» WRITTEN REQUEST
Check every line for the word "that" and state how many lines have it. Reply with the number alone.

» DATASET SECTION
════

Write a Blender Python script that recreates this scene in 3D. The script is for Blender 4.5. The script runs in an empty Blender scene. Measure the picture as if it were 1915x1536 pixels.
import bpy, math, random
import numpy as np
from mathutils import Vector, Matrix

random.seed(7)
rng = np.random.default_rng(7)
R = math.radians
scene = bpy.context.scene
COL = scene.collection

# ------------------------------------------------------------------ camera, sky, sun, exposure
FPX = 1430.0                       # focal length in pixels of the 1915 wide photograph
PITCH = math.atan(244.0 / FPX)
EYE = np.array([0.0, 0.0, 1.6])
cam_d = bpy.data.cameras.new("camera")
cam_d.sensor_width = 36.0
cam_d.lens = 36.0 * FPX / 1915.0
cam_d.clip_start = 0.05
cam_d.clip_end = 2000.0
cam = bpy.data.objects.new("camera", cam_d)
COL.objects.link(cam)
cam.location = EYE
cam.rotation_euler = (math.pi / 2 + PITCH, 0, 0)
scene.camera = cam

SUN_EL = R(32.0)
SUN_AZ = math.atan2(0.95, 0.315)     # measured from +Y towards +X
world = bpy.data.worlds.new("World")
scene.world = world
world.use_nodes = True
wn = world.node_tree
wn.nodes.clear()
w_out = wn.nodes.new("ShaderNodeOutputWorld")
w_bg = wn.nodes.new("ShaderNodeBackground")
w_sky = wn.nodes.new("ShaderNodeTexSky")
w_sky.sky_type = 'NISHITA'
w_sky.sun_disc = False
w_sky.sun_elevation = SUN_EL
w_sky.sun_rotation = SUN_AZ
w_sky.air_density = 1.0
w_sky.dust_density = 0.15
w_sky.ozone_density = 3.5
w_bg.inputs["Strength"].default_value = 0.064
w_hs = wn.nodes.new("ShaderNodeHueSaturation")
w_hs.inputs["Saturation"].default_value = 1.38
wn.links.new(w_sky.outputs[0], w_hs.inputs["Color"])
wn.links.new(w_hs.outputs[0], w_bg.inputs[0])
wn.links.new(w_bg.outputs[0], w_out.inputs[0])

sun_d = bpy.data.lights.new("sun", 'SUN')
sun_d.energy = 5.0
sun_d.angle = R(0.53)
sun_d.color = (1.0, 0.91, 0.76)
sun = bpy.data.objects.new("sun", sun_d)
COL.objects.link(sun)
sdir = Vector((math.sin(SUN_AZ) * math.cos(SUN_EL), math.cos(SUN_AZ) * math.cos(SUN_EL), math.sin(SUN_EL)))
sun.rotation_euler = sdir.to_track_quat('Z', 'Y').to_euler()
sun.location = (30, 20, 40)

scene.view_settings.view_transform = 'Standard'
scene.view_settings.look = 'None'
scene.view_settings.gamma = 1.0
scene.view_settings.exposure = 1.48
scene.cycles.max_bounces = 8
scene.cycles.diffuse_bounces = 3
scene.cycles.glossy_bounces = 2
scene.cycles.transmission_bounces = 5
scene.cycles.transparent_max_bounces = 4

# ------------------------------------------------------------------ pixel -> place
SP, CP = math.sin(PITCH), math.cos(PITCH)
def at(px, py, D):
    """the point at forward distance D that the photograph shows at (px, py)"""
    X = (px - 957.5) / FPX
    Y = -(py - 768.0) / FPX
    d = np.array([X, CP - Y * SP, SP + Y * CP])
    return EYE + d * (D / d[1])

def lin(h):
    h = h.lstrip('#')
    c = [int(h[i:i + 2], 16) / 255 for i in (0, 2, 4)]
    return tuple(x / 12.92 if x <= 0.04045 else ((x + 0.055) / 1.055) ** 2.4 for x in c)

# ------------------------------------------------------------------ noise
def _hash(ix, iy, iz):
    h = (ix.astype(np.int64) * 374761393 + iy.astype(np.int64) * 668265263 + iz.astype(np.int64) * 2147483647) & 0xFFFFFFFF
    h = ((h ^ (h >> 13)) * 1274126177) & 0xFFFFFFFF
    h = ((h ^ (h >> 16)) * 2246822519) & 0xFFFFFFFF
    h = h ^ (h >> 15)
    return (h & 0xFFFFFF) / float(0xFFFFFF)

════

» WRITTEN RESPONSE
2